By this point in my career, I have been on the receiving end of a whole grab-bag of baseless accusations, but the one I see most often is that I’m a simple partisan activist, and that means my trustworthiness as a source of information is in doubt. Being labeled and dismissed like that used to bother me, particularly when I was newer to the line of work I’m in now. I worried that journalists and editors at places where I aspired to work saw the subjects of my research and reporting lashing out at me online, and that it contributed to at least some editors brushing my cover letters off their desks.
But eventually, whether or not I was really losing out on jobs because of my perceived politics, I learned to tune out the possibility. I knew what I was talking about and decided to operate from my own understanding of right and wrong rather than try to predict anyone else’s perception of my work. The largest and most dangerous extremist threat in the US was and still is right-wing extremism, and if sticking to that truth and working against it makes me “partisan,” then so be it. I’ll be damned for wanting the world to be a safer and fairer place, and I’ll slither back to the place I’ve earned in hell with the smile that comes from the joy of a good fight.
I’ve found a kind of peace in that thinking, as have several of my friends and colleagues who also research extremism. It’s a philosophy that I wish I saw more evident in the upper echelons of the news industry, generally speaking. The pursuit of “balance” will keep outlets on a swivel, but moral clarity can make them steady.
There are exceptions. I believe MSNBC’s Mehdi Hasan practices journalism with moral clarity. Jon Allsop recently profiled Hasan for the Columbia Journalism Review and spent a few lines summing up what makes him such a compelling interviewer and presenter, noting explicitly that Hasan demonstrates how a TV host “can scrutinize ‘both sides’ from a place of unabashed moral clarity.” (That line inspired this week’s newsletter.)
Hasan is frank about his own progressive ideals, so he defends them with facts, figures, and other research in contentious interviews. It’s what a journalist is supposed to do: challenge the assertions of authority with evidence of reality, and square the difference for the public. Hasan’s work is unflinching in its honesty, because it operates within an ideological framework that demands a moral obligation to reality.
The kind of progressive worldview Hasan works from won’t jibe with the culture in some newsrooms, but the moral clarity in Hasan’s work is something all organizations stand to learn from.
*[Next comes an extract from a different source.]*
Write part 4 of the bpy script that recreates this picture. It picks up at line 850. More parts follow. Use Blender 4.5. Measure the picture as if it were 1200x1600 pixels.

And even though moral clarity can apply to several things, some of which are less relevant to news organizations than others, there are some basics I wish were less controversial—that racism is bad, that more people voting is good, that democratic processes matter, and that liars with power are dangerous and should be treated as such.
Trump is no longer president and January 6’s Capitol riot has passed, but there is a pistol still aimed squarely at the nation’s head. There are still those among us who want to burn this nation to its foundation and build on its ashes a government that ensures white, Christian minority rule. Complacency is not an option. When those people eventually try to subvert democracy again, it won’t be “balance” that gets us through. It will be knowing the difference between right and wrong.